The Allies — the English, Americans and French — had put military forces in Russia, including in Murmansk and Arkhangelsk, in 1918. When they withdrew in September 1919, the White Army forces faced dire peril: Their source of supplies, including arms, was gone. Many regular soldiers deserted en masse to the Bolsheviks.
As the situation deteriorated, my father and his unit were surrounded. They fought until very few supplies remained. By December, their commander told them that they would soon be unable to continue to fight and that the Bolsheviks had promised that surrendering White forces would be freed and sent home.
But my father knew that the communists shot the officers they captured. The only way he could escape was through the frozen White Sea on the lone icebreaker in the port, which was not large enough to evacuate everyone. Only a small number of high-ranking White Russian officers eventually fled that way.
One woman and 16 men, including my father, decided they would try to get out another way. In the middle of a very snowy night, they skied through the Bolshevik lines toward Finland. As my father later told his five children, it was an arduous and long journey. They had so little food that at one point they were reduced to eating the beeswax candles they carried with them.
They soon ceased to count the days. Time became amorphous as they traveled through the chilling cold of an Arctic winter in the darkness of the deep woods. Their singular goal was to avoid Bolshevik patrols.
On one of those timeless, dark days, my father said, the woman in their group reminded the men of something they had all lost track of — tomorrow would be Christmas Eve.
The next day they skied ’til the beams of the sun turned the treetops golden and the shadows in the forest became longer and longer. They stopped in a small glade for the night, and my father cut down a small fir. They placed some of their remaining candles on its branches and adorned it with blue ribbons cut from a blouse the woman had carried in her knapsack.
With the dark veil of night covering them, they lit the candles and their small pine became a Christmas tree. The scene seemed almost mystical to my father — 17 human beings sitting in the glow of a makeshift Christmas tree in the thicket of a primeval forest. They forgot about the frost of the northern wintry night, their exhaustion, and their anxiety about the future.
No more hatred remained in their hearts, my father told us — only love for God and men alike, friends and enemies. They said a prayer, sang some Christmas hymns, and then sat silently, thinking about what they had lost and were leaving behind, including their families. (My father never saw his mother or his father again.) The candles burned out, and it became dark again around them.
The next day they resumed their journey. Once Christmas had passed, and they did not encounter any Bolshevik patrols, my father felt they had been saved. Two weeks later, they arrived safely in Finland. They had skied hundreds of kilometers through the wilderness in the dead of winter.
My father died in 1988, just short of his 93rd birthday. There is a lot more to his story — great drama, more danger, and adventures that he always said were better to recall as memories than to have lived through. He eventually immigrated to the United States with my mother, whom he met in 1946 in a refugee camp in occupied Germany.

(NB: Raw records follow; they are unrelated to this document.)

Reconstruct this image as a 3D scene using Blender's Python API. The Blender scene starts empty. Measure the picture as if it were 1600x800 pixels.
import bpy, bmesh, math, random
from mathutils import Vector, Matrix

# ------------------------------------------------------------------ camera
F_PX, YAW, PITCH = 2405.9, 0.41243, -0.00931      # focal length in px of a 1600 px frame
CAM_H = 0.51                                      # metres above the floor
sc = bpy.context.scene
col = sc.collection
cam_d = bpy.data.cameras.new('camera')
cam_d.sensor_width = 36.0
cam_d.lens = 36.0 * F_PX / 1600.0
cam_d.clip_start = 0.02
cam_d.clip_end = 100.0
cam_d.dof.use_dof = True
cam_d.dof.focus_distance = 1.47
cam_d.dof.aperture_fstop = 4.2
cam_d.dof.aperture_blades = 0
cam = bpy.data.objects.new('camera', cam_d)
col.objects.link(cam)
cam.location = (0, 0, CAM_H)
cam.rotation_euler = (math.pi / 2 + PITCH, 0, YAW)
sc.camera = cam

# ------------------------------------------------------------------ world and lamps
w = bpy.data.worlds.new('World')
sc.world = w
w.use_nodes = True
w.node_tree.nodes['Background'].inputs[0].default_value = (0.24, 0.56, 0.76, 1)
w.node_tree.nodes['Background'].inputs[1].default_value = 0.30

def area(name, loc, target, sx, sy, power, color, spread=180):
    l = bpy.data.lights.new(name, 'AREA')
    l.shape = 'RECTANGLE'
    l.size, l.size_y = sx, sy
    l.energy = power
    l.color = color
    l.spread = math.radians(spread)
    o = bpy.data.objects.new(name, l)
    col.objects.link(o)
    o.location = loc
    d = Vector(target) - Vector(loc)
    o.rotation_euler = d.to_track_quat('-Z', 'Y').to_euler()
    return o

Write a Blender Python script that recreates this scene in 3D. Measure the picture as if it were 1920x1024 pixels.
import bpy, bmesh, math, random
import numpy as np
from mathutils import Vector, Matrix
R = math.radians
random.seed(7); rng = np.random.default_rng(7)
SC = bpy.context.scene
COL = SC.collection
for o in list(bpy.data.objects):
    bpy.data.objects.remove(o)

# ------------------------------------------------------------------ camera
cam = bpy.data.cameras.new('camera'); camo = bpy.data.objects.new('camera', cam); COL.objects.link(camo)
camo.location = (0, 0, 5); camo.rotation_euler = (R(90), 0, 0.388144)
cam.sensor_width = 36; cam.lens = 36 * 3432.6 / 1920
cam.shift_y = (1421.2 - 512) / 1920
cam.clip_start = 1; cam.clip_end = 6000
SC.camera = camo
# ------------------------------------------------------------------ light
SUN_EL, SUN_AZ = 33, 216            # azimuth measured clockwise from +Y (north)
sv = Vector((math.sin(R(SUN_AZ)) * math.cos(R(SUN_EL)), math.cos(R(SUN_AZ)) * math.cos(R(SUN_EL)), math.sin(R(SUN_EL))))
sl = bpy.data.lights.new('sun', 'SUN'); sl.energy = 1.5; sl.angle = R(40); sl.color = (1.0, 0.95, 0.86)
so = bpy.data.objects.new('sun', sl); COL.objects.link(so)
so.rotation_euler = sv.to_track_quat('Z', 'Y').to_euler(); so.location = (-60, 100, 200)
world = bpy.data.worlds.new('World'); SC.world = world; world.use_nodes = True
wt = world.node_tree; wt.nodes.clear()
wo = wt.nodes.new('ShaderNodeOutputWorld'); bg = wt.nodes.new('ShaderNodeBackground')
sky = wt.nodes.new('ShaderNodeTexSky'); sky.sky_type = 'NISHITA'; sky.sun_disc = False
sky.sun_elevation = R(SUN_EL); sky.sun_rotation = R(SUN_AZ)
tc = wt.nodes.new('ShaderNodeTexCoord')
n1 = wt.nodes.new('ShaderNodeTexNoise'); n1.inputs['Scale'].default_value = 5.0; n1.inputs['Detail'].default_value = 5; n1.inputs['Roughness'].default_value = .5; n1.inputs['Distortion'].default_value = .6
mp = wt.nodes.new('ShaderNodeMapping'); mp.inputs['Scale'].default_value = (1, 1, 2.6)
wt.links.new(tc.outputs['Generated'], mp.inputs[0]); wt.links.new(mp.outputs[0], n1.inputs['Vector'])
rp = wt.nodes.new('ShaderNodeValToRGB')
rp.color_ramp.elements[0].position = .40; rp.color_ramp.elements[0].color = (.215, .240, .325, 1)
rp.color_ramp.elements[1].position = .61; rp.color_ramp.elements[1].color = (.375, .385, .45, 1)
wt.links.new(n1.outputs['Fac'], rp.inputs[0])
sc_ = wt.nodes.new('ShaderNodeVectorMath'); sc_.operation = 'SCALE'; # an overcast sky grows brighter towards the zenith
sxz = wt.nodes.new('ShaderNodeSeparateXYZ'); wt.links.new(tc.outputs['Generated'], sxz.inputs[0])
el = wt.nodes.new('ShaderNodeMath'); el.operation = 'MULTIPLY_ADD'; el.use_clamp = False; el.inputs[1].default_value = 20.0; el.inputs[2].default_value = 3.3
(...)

So this Christmas, besides opening presents and singing carols, my family will observe one other tradition. We will drink a toast and give thanks to a man who fled a murderous, cruel dictatorship and gave us a gift more precious than anything else: the chance to grow up in freedom and to enjoy the liberty that is our birthright as Americans. Merry Christmas!
Mr. von Spakovsky is a visiting legal scholar at The Heritage Foundation and a former commissioner of the Federal Election Commission. He is a proud first-generation American.